Denote the equation from the statement by (1). The left hand side of (1) depends only on $m$, and will throughout be denoted by $L(m)$. Fix an integer $q>10^{7}$ and note that for $m=q^{3}$

$$
L\left(q^{3}\right)=\sum_{k=1}^{q^{3}}\left[\frac{q^{3}}{k}\right] \leq \sum_{k=1}^{q^{3}} \frac{q^{3}}{k} \leq q^{3} \cdot \sum_{k=1}^{q^{3}} \frac{1}{k} \leq q^{3} \cdot q=q^{4}
$$

Indeed, the first inequality results from $[x] \leq x$. The second inequality can be seen (for instance) as follows. We divide the terms in the sum $\sum_{k=1}^{q^{3}} \frac{1}{k}$ into several groups: For $j \geq 0$, the $j$-th group contains the $2^{j}$ consecutive terms $\frac{1}{2^{j}}, \ldots, \frac{1}{2^{j+1}-1}$. Since every term in the $j$-th group is bounded by $\frac{1}{2^{j}}$, the overall contribution of the $j$-th group to the sum is at most 1 . Since the first $q$ groups together would contain $2^{q}-1>q^{3}$ terms, the number of groups does not exceed $q$, and hence the value of the sum under consideration is indeed bounded by $q$.
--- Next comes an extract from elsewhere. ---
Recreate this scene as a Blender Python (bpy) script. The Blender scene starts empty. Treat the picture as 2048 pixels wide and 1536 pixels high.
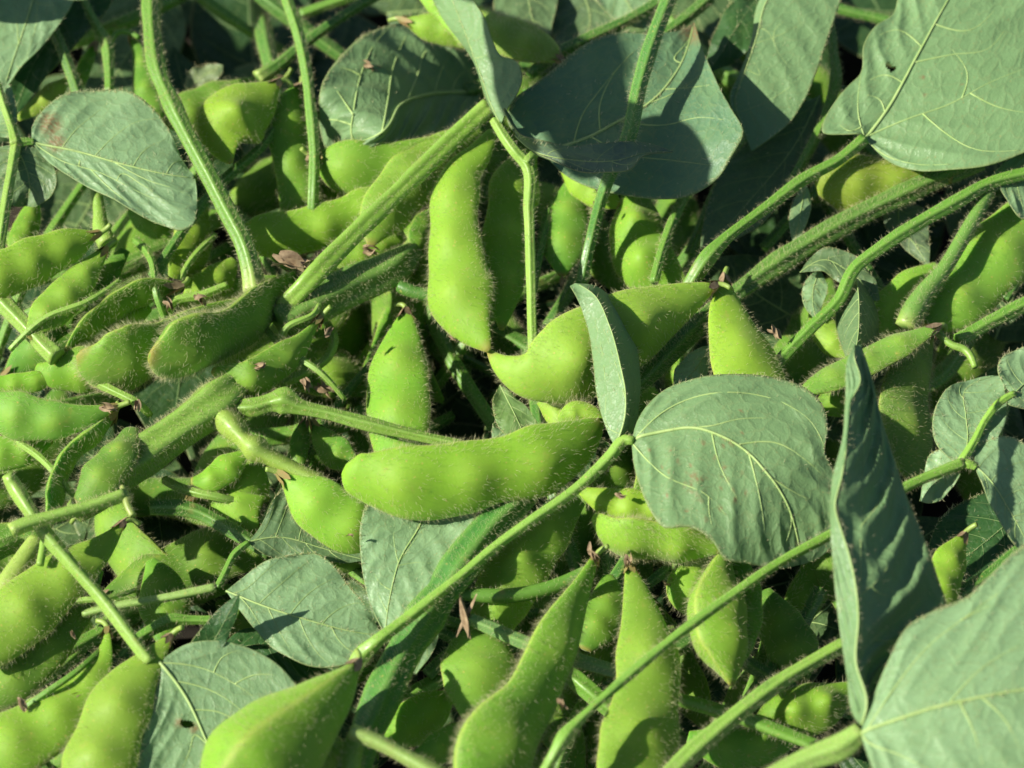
import bpy, math, random
import numpy as np
from math import radians, sin, cos, pi
rng = np.random.default_rng(7)
random.seed(7)
scene = bpy.context.scene
COL = scene.collection

# ------------------------------------------------------------------ camera
U = 0.00011                       # metres per photograph pixel at the heap
PITCH = radians(60)
DIST = 0.62
FPX = DIST / U
FWD = np.array([0, cos(PITCH), -sin(PITCH)])
RGT = np.array([1.0, 0, 0])
UPV = np.array([0, sin(PITCH), cos(PITCH)])
CAM = np.array([0, 0, 0.020]) - FWD * DIST

def P(x, y, h):
    """point of the heap at height h (in photo-pixel units above the soil)"""
    d = FWD + RGT * ((x - 1024) / FPX) - UPV * ((y - 768) / FPX)
    t = (h * U - CAM[2]) / d[2]
    return CAM + d * t
def pxscale(p):
    return np.dot(p - CAM, FWD) / FPX

cam_d = bpy.data.cameras.new('camera'); cam = bpy.data.objects.new('camera', cam_d); COL.objects.link(cam)
cam.location = CAM; cam.rotation_euler = (pi / 2 - PITCH, 0, 0)
cam_d.sensor_width = 36; cam_d.lens = 36 * FPX / 2048
cam_d.clip_start = 0.01; cam_d.clip_end = 200
cam_d.dof.use_dof = True; cam_d.dof.focus_distance = DIST - 0.012; cam_d.dof.aperture_fstop = 13
scene.camera = cam

# ------------------------------------------------------------------ light
sv = RGT * -0.78 + UPV * 0.24 - FWD * 0.57
sv /= np.linalg.norm(sv)
elev = math.asin(sv[2]); azim = math.atan2(sv[0], sv[1])
world = bpy.data.worlds.new('World'); scene.world = world; world.use_nodes = True
wn = world.node_tree.nodes; wl = world.node_tree.links; wn.clear()
wo = wn.new('ShaderNodeOutputWorld'); bg = wn.new('ShaderNodeBackground'); sky = wn.new('ShaderNodeTexSky')
sky.sky_type = 'NISHITA'; sky.sun_disc = False; sky.sun_elevation = elev; sky.sun_rotation = azim
bg.inputs[1].default_value = 0.055
wl.new(sky.outputs[0], bg.inputs[0]); wl.new(bg.outputs[0], wo.inputs[0])
sd = bpy.data.lights.new('sun', 'SUN'); sun = bpy.data.objects.new('sun', sd); COL.objects.link(sun)
sd.energy = 5.0; sd.angle = radians(0.53); sd.color = (1.0, 0.95, 0.84)
from mathutils import Vector
sun.rotation_euler = Vector(tuple(sv)).to_track_quat('Z', 'Y').to_euler()
sun.location = (-1, 0, 2)
scene.view_settings.view_transform = 'Standard'; scene.view_settings.look = 'None'
scene.view_settings.exposure = 0.55; scene.view_settings.gamma = 1.0
scene.render.engine = 'CYCLES'
scene.cycles.max_bounces = 8; scene.cycles.diffuse_bounces = 3; scene.cycles.transmission_bounces = 4; scene.cycles.glossy_bounces = 2

# ------------------------------------------------------------------ materials
class NT:
    def __init__(s, name):
        s.m = bpy.data.materials.new(name); s.m.use_nodes = True
        s.t = s.m.node_tree; s.t.nodes.clear(); s.out = s.n('ShaderNodeOutputMaterial')
    def n(s, typ, **kw):
        nd = s.t.nodes.new(typ)
        for k, v in kw.items(): setattr(nd, k, v)
        return nd
    def l(s, a, b): s.t.links.new(a, b)
    def noise(s, vec, scale, detail=3, rough=.55):
        nd = s.n('ShaderNodeTexNoise'); nd.inputs['Scale'].default_value = scale
        nd.inputs['Detail'].default_value = detail; nd.inputs['Roughness'].default_value = rough
        if vec is not None: s.l(vec, nd.inputs['Vector'])
        return nd.outputs['Fac']
    def ramp(s, fac, a, b, ca=0.0, cb=1.0):
        nd = s.n('ShaderNodeMapRange'); nd.inputs[1].default_value = a; nd.inputs[2].default_value = b
        nd.inputs[3].default_value = ca; nd.inputs[4].default_value = cb; s.l(fac, nd.inputs[0]); return nd.outputs[0]
    def mix(s, fac, a, b, mode='MIX'):
        nd = s.n('ShaderNodeMix'); nd.data_type = 'RGBA'; nd.blend_type = mode
        for sock, v in ((nd.inputs[0], fac), (nd.inputs[6], a), (nd.inputs[7], b)):
            if isinstance(v, (int, float)): sock.default_value = v
            elif isinstance(v, tuple): sock.default_value = (*v, 1)
            else: s.l(v, sock)
        return nd.outputs[2]
    def math(s, op, a, b=0.0):
        nd = s.n('ShaderNodeMath'); nd.operation = op
        for sock, v in ((nd.inputs[0], a), (nd.inputs[1], b)):
            if isinstance(v, (int, float)): sock.default_value = v
            else: s.l(v, sock)
        return nd.outputs[0]
    def attr(s, name):
        nd = s.n('ShaderNodeAttribute'); nd.attribute_name = name; return nd
    def bump(s, h, strength, dist):
        nd = s.n('ShaderNodeBump'); nd.inputs['Strength'].default_value = strength; nd.inputs['Distance'].default_value = dist
        s.l(h, nd.inputs['Height']); return nd.outputs[0]
    def bsdf(s, col, rough, spec=.4, normal=None, sss=0.0, sheen=0.0):
        b = s.n('ShaderNodeBsdfPrincipled')
        if isinstance(col, tuple): b.inputs['Base Color'].default_value = (*col, 1)
        else: s.l(col, b.inputs['Base Color'])
        if isinstance(rough, float): b.inputs['Roughness'].default_value = rough
        else: s.l(rough, b.inputs['Roughness'])
        b.inputs['Specular IOR Level'].default_value = spec
        if normal is not None: s.l(normal, b.inputs['Normal'])
        if sss:
            b.inputs['Subsurface Weight'].default_value = sss
            b.inputs['Subsurface Radius'].default_value = (.5, 1.0, .12); b.inputs['Subsurface Scale'].default_value = .0030
        if sheen:
            b.inputs['Sheen Weight'].default_value = sheen; b.inputs['Sheen Roughness'].default_value = .5
            b.inputs['Sheen Tint'].default_value = (.8, .85, .5, 1)
        return b.outputs[0]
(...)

Call an integer $m$ special, if it satisfies $1 \leq L(m) \leq q^{4}$. Denote by $g(m) \geq 1$ the largest integer whose square is bounded by $L(m)$; in other words $g^{2}(m) \leq L(m)<(g(m)+1)^{2}$. Notethat $g(m) \leq$ $q^{2}$ for all special $m$, which implies

$$
0 \leq L(m)-g^{2}(m)<(g(m)+1)^{2}-g^{2}(m)=2 g(m)+1 \leq 2 q^{2}+1
$$

Finally, we do some counting. Inequality (2) and the monotonicity of $L(m)$ imply that there exist at least $q^{3}$ special integers. Because of (3), every special integer $m$ has $0 \leq L(m)-g^{2}(m) \leq 2 q^{2}+1$. By averaging, at least $\frac{q^{3}}{2 q^{2}+2}>10^{6}$ special integers must yield the same value $L(m)-g^{2}(m)$. This frequently occurring value is our choice for $\alpha$, which yields more than $10^{6}$ solutions $(m, g(m))$ to equation (1). Hence, the answer to the problem is YES.